The obvious story from JPMorgan Chase and co (NYSE: JPM) second-quarter earnings is that the bank earned a record $21.2 billion, or $7.70 per share. That’s probably the number that led you here.
Now strip those gains away and JPMorgan still earned $16.9 billion, or $6.14 per share. That’s a quarter most banks would happily celebrate. Yet while everyone else was debating whether the one-off gains inflated earnings, I found myself curious about whether the business underneath those earnings had become stronger…or not.
Bigger Impact Than The Visa Gain
One-off gains naturally dominate earnings headlines because they’re unusual. The problem is they’re also temporary. What tells you far more about a company is whether its core businesses are moving in the same direction, just as it happened this quarter
Consumer & Community Banking delivered another record quarter as card sales volume climbed 10%, loans increased 6%, and average deposits rose 3%. Commercial & Investment Banking wasn’t far behind. Investment banking fees jumped 30%, Markets revenue climbed 35%, while Equity Markets revenue surged an astonishing 86%. Even Asset & Wealth Management continued its remarkable run, ending the quarter with a record $5.1 trillion under management and $6.4 trillion in client assets. In other words, the Visa gain only explains why earnings looked extraordinary. It doesn’t explain why almost every major business inside JPMorgan reached another record.
That’s probably why one line from Jamie Dimon stood out more than the EPS figure itself. “Revenue in each line of business reached a record.”
More Than Just A Traditional Bank
The more I looked at those segment results, the less JPMorgan resembled what most people think of as a bank. Banks traditionally compete for deposits, make loans and earn interest income.

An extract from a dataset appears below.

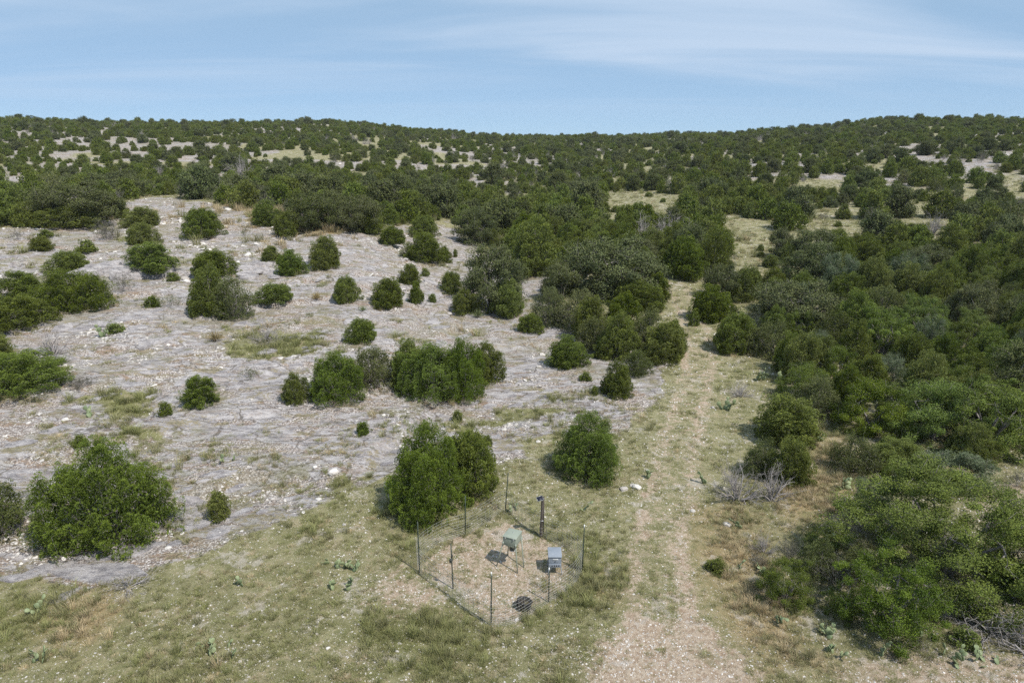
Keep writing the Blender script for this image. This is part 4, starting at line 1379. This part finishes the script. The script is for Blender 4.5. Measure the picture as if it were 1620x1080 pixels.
for line in ROCKS.strip().splitlines():
    h_, lab = line.split('|')
    u, v, wd = map(float, h_.split())
    p = at(u, v)
    s = wd / FPX * math.sqrt(p.x ** 2 + p.y ** 2 + (CAM_H - p.z) ** 2) * .62
    o = link('limestone_rock', rs.choice(BIGR if wd < 16 else BIGG), None, (p.x, p.y, p.z + s * .12), rs.random() * 6, (s, s * rs.uniform(.7, .95), s * rs.uniform(.7, 1)))
    tag(o, lab, 'rock', 'single pale rocks lying on the ground')

# ------------------------------------------------------------------ grass
def tuft_mesh(name, seed, n, h, spread, lean, wd, mat):
    rng = np.random.default_rng(seed)
    a = rng.random(n) * 6.283
    r = spread * np.sqrt(rng.random(n))
    p = np.stack([np.cos(a) * r, np.sin(a) * r, np.full(n, -.01)], 1)
    b = a + rng.normal(size=n) * .6
    l = lean * (.3 + rng.random(n))
    hh = h * (.55 + .6 * rng.random(n))
    top = p + np.stack([np.cos(b) * l * hh, np.sin(b) * l * hh, hh], 1)
    mid = (p + top) / 2 + np.stack([-np.cos(b) * l * hh * .18, -np.sin(b) * l * hh * .18, hh * .12], 1)
    s = np.stack([-np.sin(b + rng.normal(size=n) * .8), np.cos(b), np.zeros(n)], 1) * wd * .5
    V = np.stack([p - s, p + s, mid + s * .8, mid - s * .8, top], 1).reshape(-1, 3)
    k = np.arange(n) * 5
    F4 = np.stack([k, k + 1, k + 2, k + 3], 1)
    F3 = np.stack([k + 3, k + 2, k + 4], 1)
    t = np.clip(np.repeat(rng.random(n) * .6, 5) + np.tile([0, 0, .2, .2, .4], n), 0, 1)
    return make_mesh(name, V, [F4, F3], mat, {'tint': t})
TUF = []
for i, m_ in enumerate((MAT_GR_G, MAT_GR_T, MAT_GR_S)):
    TUF.append(tuft_mesh(f'tuft_short_{i}', 600 + i, 26, .055, .10, 1.0, .009, m_))
    TUF.append(tuft_mesh(f'tuft_mid_{i}', 610 + i, 40, .13, .11, .85, .009, m_))
    TUF.append(tuft_mesh(f'tuft_tall_{i}', 620 + i, 48, .32, .12, .7, .011, m_))
def grass():
    rng = np.random.default_rng(9)
    N_ = 330000
    phi = rng.uniform(R(-44), R(44), N_)
    rho = 12.5 * (160 / 12.5) ** (rng.random(N_) ** 1.05)
    x, y = rho * np.sin(phi), rho * np.cos(phi)
    m = ground_masks(x, y)
    c1 = fbm(x / .9, y / .9, 4, 701)
    c2 = fbm(x / 3.5, y / 3.5, 4, 711)
    q = rng.random(N_)
    tall = np.clip(1.0 * m['lush'] + .8 * m['straw'] + .35 * sstep(.55, .7, c2), 0, 1) * (1 - .9 * m['lane'] * (1 - m['lush'])) * (1 - .9 * m['bare'] * (1 - m['lush']))
    d = (1 - m['rock']) * (.30 + .75 * sstep(.42, .6, c1)) * (1 - .85 * m['track']) * (1 - .3 * m['lane']) * (1 - .70 * m['bare'] * (1 - m['lush'])) + m['rock'] * sstep(.52, .66, c1 * .5 + c2 * .5) * .55
    d = np.clip(d, 0, 1) * (.36 + .24 * tall)
    k = q < d
    x, y, rho, tall = x[k], y[k], rho[k], tall[k]
    lush, straw = m['lush'][k], m['straw'][k]
    n = len(x)
    u = rng.random(n)
    hgt_ = np.where(u < tall * .16, 2, np.where(u < .24 + tall * .55, 1, 0))
    w_ = rng.random(n) + .55 * (straw - lush) - .15 * m['lane'][k] + .5 * (fbm(x / 2.5, y / 2.5, 3, 721) - .5)
    colr = np.where(w_ < .48, 0, np.where(w_ < .90, 1, 2))
    s = rng.uniform(.6, 1.15, n) * np.clip(rho / 26, .85, 2.6)
    z = height(x, y)
    S = np.stack([s, s, s * rng.uniform(.8, 1.2, n)], 1)
    RO = np.stack([rng.normal(size=n) * .08, rng.normal(size=n) * .08, rng.random(n) * 6.28], 1)
    scatter('grass', [[t] for t in TUF], x, y, z, S, RO, colr * 3 + hgt_, 'short dry grass and taller tufts growing over the valley floor', 'grass')
grass()

# ------------------------------------------------------------------ the feeder pen
class MB:
    """collects boxes, bars and lathe shapes into one mesh"""
    def __init__(s): s.V, s.F4, s.F3, s.n = [], [], [], 0
    def add(s, V, F4=(), F3=()):
        V = np.asarray(V, float)
        if len(F4): s.F4.append(np.asarray(F4) + s.n)
        if len(F3): s.F3.append(np.asarray(F3) + s.n)
        s.V.append(V); s.n += len(V)
        return s
    def box(s, c, size, rz=0.0, top=None, tilt=0.0):
        """top: (sx, sy) scale of the upper face"""
        a, b, h = (q / 2 for q in size)
        tx, ty = top or (1, 1)
        V = np.array([(-a, -b, -h), (a, -b, -h), (a, b, -h), (-a, b, -h), (-a * tx, -b * ty, h), (a * tx, -b * ty, h), (a * tx, b * ty, h), (-a * tx, b * ty, h)])
        m = np.array(Matrix.Rotation(rz, 3, 'Z') @ Matrix.Rotation(tilt, 3, 'X'))
        V = V @ m.T + np.array(c)
        return s.add(V, [(0, 3, 2, 1), (4, 5, 6, 7), (0, 1, 5, 4), (1, 2, 6, 5), (2, 3, 7, 6), (3, 0, 4, 7)])
    def bar(s, p, q, r, r2=None, sides=6):
        V, F = tubes([(np.array(p, float), np.array(q, float), r, r2 if r2 is not None else r)], sides)
        k = np.arange(sides)
        c0, c1 = np.array(p, float)[None], np.array(q, float)[None]
        V = np.concatenate([V, c0, c1]); a, b = 2 * sides, 2 * sides + 1
        F3 = [(int((i + 1) % sides), int(i), a) for i in k] + [(sides + int(i), sides + int((i + 1) % sides), b) for i in k]
        return s.add(V, F, F3)
    def lathe(s, prof, c=(0, 0, 0), n=20, wob=None):
        a = np.arange(n) * 2 * np.pi / n
        V = np.concatenate([np.stack([np.cos(a) * r, np.sin(a) * r, np.full(n, z)], 1) for r, z in prof]) + np.array(c)
        k = np.arange(n); k2 = (k + 1) % n
        F = np.concatenate([np.stack([i * n + k, i * n + k2, (i + 1) * n + k2, (i + 1) * n + k], 1) for i in range(len(prof) - 1)])
        return s.add(V, F)
    def build(s, name, mat, parent=None, loc=None, rz=None, smooth=False):
        F = []
        if s.F4: F.append(np.concatenate(s.F4))
        if s.F3: F.append(np.concatenate(s.F3))
        me = make_mesh(name, np.concatenate(s.V), F, mat, smooth=smooth)
        return link(name, me, parent, loc, rz)
def bevel(o, w_=.006):
    m_ = o.modifiers.new('bevel', 'BEVEL')
    m_.width = w_; m_.segments = 2; m_.limit_method = 'ANGLE'
    return o
def empty(name, loc, rz=0):
    o = bpy.data.objects.new(name, None)
    COL.objects.link(o)
    o.location = loc; o.rotation_euler = (0, 0, rz); o.empty_display_size = .2
    return o
def mat_paint(name, a, b, rough=.5, metal=0.0, scale=5, wear=None):
    g = NT(name)
    P = g.objco()
    n = g.noise(P, scale, 5, .6)
    n2 = g.noise(P, scale * 5, 4, .6)
    c = g.mix(g.map(n, .3, .7), a, b)
    if wear: c = g.mix(g.map(n2, .56, .74, 0, .8), c, wear)
    return g.out(c, g.map(n2, .3, .7, rough - .08, rough + .12), metal, .4, normal=g.bump(n2, .08, .01))
M_GREEN = mat_paint('sage_green_paint', (.225, .255, .205), (.28, .305, .25), .55, 0, 3, (.33, .33, .28))
M_GREEN_D = mat_paint('dark_motor_housing', (.03, .035, .03), (.07, .075, .065), .5)
M_GREY = mat_paint('blue_grey_paint', (.195, .22, .255), (.25, .275, .31), .55, 0, 3, (.32, .335, .35))
M_BLACK = mat_paint('black_rubber', (.012, .012, .013), (.035, .034, .033), .7, 0, 9, (.10, .09, .08))
M_HOLE = mat_paint('dark_opening', (.008, .008, .008), (.015, .014, .013), .9)
M_WIRE = mat_paint('galvanised_wire', (.34, .34, .33), (.50, .49, .47), .45, .35, 8, (.30, .22, .17))
M_TPOST = mat_paint('green_steel_post', (.022, .038, .026), (.05, .07, .05), .6, .1, 12, (.16, .10, .07))
M_WHITE = mat_paint('white_post_tip', (.55, .55, .53), (.68, .68, .66), .6)
M_WOOD = mat_paint('weathered_dark_wood', (.045, .036, .030), (.115, .095, .08), .85, 0, 18, (.20, .18, .16))
M_SOLAR = mat_paint('solar_cells', (.008, .009, .020), (.014, .015, .030), .42)
M_ALU = mat_paint('dull_aluminium', (.42, .42, .42), (.55, .55, .55), .4, .6)
M_PLATE = mat_paint('pale_name_plate', (.62, .62, .60), (.72, .71, .69), .5)
M_FEED = mat_paint('old_feed_and_water', (.02, .017, .015), (.07, .05, .04), .6, 0, 14)

# hog-panel fence: four bowed wire panels wired to seven steel posts
FPX_PTS = [(663, 905), (679, 921), (713, 943), (749, 974), (777, 990), (813, 986), (845, 967), (868, 953), (900, 933), (917, 912), (921, 894), (905, 873), (888, 862), (857, 849), (824, 827), (799, 809), (770, 827), (736, 846), (700, 857), (674, 874), (662, 890)]
loop = [np.array(at(u, v)) for u, v in FPX_PTS]
def catmull(P, i, t):
    n = len(P); p0, p1, p2, p3 = P[(i - 1) % n], P[i % n], P[(i + 1) % n], P[(i + 2) % n]
    return .5 * (2 * p1 + (p2 - p0) * t + (2 * p0 - 5 * p1 + 4 * p2 - p3) * t * t + (3 * p1 - p0 - 3 * p2 + p3) * t ** 3)
fence = empty('wire_pen_fence', tuple(np.mean(loop, axis=0)))
tag(fence, 'low welded wire panel fence on steel posts ringing the feeders', 'fence')
fo = np.array(fence.location)
ZW = [.02, .07, .13, .20, .28, .37, .47, .58, .70, .80]
for a, b in ((0, 4), (4, 10), (10, 15), (15, 21)):
    pts = []
    for i in range(a, b):
        for k in range(10): pts.append(catmull(loop, i, k / 10))
    pts.append(loop[b % len(loop)])
    pts = np.array(pts)
    pts[:, 2] = height(pts[:, 0], pts[:, 1])
    s_ = np.concatenate([[0], np.cumsum(np.linalg.norm(np.diff(pts[:, :2], axis=0), axis=1))])
    q = np.arange(0, s_[-1], .2)
    V_ = np.stack([np.interp(q, s_, pts[:, j]) for j in range(3)], 1)
    lean = .02 * np.sin(q * 2.1 + a)
    segs = []
    for j in range(len(V_)):
        p_ = V_[j] - fo
        segs.append((p_ + [0, 0, -.02], p_ + [lean[j], lean[j], ZW[-1] + .02 * math.sin(q[j] * 1.7)], .0034, .0034))
        if j + 1 < len(V_):
            r_ = V_[j + 1] - fo
            for zw in ZW:
                f = zw / ZW[-1]
                segs.append((p_ + [lean[j] * f, lean[j] * f, zw + .02 * f * math.sin(q[j] * 1.7)], r_ + [lean[j + 1] * f, lean[j + 1] * f, zw + .02 * f * math.sin(q[j + 1] * 1.7)], .0034, .0034))
    vv, ff = tubes(segs, 4)
    link('wire_panel', make_mesh('wire_panel', vv, ff, M_WIRE), fence)
for (u, v), h, lean, tip in (((664, 905), 1.72, (0, 0), 0), ((717, 931), 1.50, (-.03, 0), 0), ((777, 989), 1.66, (.02, 0), .13), ((868, 952), 1.12, (0, 0), .12), ((921, 904), 1.60, (.02, 0), .13), ((799, 809), 1.48, (.11, .03), 0), ((736, 846), 1.44, (.03, 0), 0)):
    p = np.array(at(u, v)) - fo
    m_ = MB()
    L_ = math.hypot(*lean)
    top = p + [lean[0], lean[1], h]
    e = np.array([.5, .85, 0])
    for off, wx, wy in (((0, 0, 0), .034, .007), ((-.0, .012, 0), .007, .026)):
        c0, c1 = p + off + [0, 0, -.15], top + off
        V = []
        for c in (c0, c1):
            for sx_, sy_ in ((-1, -1), (1, -1), (1, 1), (-1, 1)): V.append(c + [sx_ * wx / 2, sy_ * wy / 2, 0])
        m_.add(V, [(0, 3, 2, 1), (4, 5, 6, 7), (0, 1, 5, 4), (1, 2, 6, 5), (2, 3, 7, 6), (3, 0, 4, 7)])
    for k in range(int(h / .055)):                # studs up the face of the post
        t = k * .055 / h
        m_.box(p + (top - p) * t + [0, -.006, 0], (.012, .010, .014))
    po = m_.build('steel_post', M_TPOST, fence)
    if tip:
        t0 = p + (top - p) * (1 - tip / h)
        m2 = MB()
        for off, wx, wy in (((0, 0, 0), .037, .010), ((0, .012, 0), .010, .029)):
            V = []
            for c in (t0 + off, top + off + [0, 0, .002]):
                for sx_, sy_ in ((-1, -1), (1, -1), (1, 1), (-1, 1)): V.append(c + [sx_ * wx / 2, sy_ * wy / 2, 0])
            m2.add(V, [(0, 3, 2, 1), (4, 5, 6, 7), (0, 1, 5, 4), (1, 2, 6, 5), (2, 3, 7, 6), (3, 0, 4, 7)])
        m2.build('post_tip', M_WHITE, po)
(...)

Yeah, JPMorgan still does all of that. But the same company now helps consumers manage their money, finances businesses, advises corporations on mergers, underwrites IPOs, processes payments across the world, manages trillions of dollars for investors and operates one of the largest trading businesses on the planet. Even better, these businesses feed one another.
A corporate client that raises capital today could become a treasury services customer tomorrow. That relationship might eventually create opportunities in payments, investment management or commercial banking. The larger the network becomes, the easier it becomes to deepen existing relationships instead of constantly searching for new ones.
At this point, scale stops being a statistic and starts becoming a moat.
That idea isn’t unique to JPMorgan Chase and co (NYSE: JPM). Look at Switzerland.
Following UBS’s acquisition of Credit Suisse, regulators became increasingly concerned that the combined institution had grown so large relative to the Swiss economy that its failure could threaten the country’s financial system. The conversation stopped being about market share and started becoming about infrastructure.
I’m not suggesting JPMorgan has reached that point in the United States. The American financial system is far larger and far more diversified.
But I do think the direction feels familiar. Every quarter, the company becomes a little more embedded in the financial system and a little harder for competitors to replicate.
Jamie Dimon Still Sees The Risks I Wrote About Last Quarter.
One thing hasn’t changed, Jamie Dimon still isn’t behaving like someone who believes the economy is out of danger.
Even after delivering one of the strongest quarters in JPMorgan’s history, he returned to the same themes that have defined his outlook for well over a year: geopolitical tensions, persistent inflation, elevated asset prices and growing fiscal deficits. Yes, he acknowledged that the U.S. economy has remained resilient. He also made it clear that resilience shouldn’t be mistaken for certainty.
If you read my first-quarter breakdown a few months ago, that won’t come as much of a surprise. I argued then that JPMorgan wasn’t thriving because uncertainty had disappeared, it was thriving despite it. This quarter reinforces that view. Even after delivering record results, Dimon is still preparing the bank for a world he believes remains unusually fragile.
I think that’s an underrated strength because companies often become overconfident after record quarters. Dimon seems to have become more disciplined.
What Does The Technical Picture Look Like?
The technical picture complements the fundamentals rather well.
JPMorgan continues trading above its 20-day, 50-day and 200-day moving averages, keeping both the short- and long-term uptrends firmly intact. More importantly, the stock has held above its breakout near $333 instead of giving those gains back. A sign buyers remain committed rather than simply reacting to an earnings headline. Trading volume of roughly 3.08 million shares was healthy without showing signs of speculative excess, while the absence of heavy selling suggests institutions are still accumulating shares even with the stock sitting near all-time highs. For a company this large, that’s usually a constructive signal.
The Bigger Story May Just Be Beginning.
I’m afraid the $21.2 billion profit will dominate the headlines because it’s easy to remember. Not me. What I’ll remember is that almost every major business inside JPMorgan reached another record at the same time.
That’s much harder to fake than a one-off accounting gain. The Visa transaction made a great quarter look even greater. The operating business suggests something much more durable is happening.
And if that trend continues, I’d stop looking at JPMorgan as simply America’s largest bank. But as one of the world’s most important financial platforms.